Consider this purpose statement, however: “Now I appeal to you, brothers and sisters, through the name of our Lord Jesus Christ, that all of you might be in agreement and that there be no divisions (schismata) among you, but that you be ordered in the same mind and in the same opinion” (1:10). This statement should remind us of Phil 2, where Paul’s application of the incarnation and crucifixion of Jesus is unity of mind and looking to other’s interests. Richard Hays works out the implications:

Dissension in the church is deeply worrisome to Paul, for the aim of his apostolic labors has been to build community, not just to save souls.
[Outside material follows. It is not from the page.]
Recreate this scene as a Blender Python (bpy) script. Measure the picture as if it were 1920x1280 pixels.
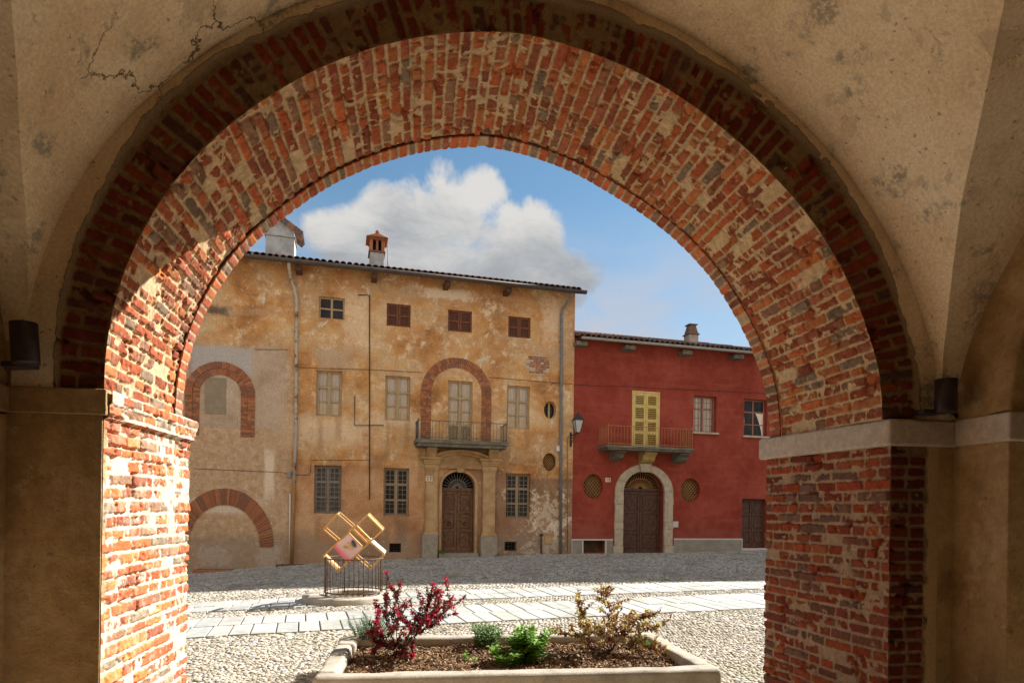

He has “laid the foundation” (3:11), and he is concerned that other contractors are botching the subsequent construction job.

The quality of construction matters urgently because the community is “God’s building”(3:10).

Indeed, Paul dares to assert more: the community is the place where God dwells. “Do you not know,” he asks, “that you [plural] are God’s temple and that God’s Spirit dwells in you [plural]?”(3:16).

To read this last sentence as though it spoke of the Spirit dwelling in the body of the individual Christian would be to miss the force of Paul’s audacious metaphor: the apostolically founded community takes the place of the Jerusalem temple as the place where the glory of God resides.

When the community suffers division, the temple of God is dishonored. But the presence of the Spirit in the community should produce unity rather than conflict.

Thus, the first four chapters of the letter focus on Paul’s appeal for unity, not, e.g., on Paul’s apostolic self-defense.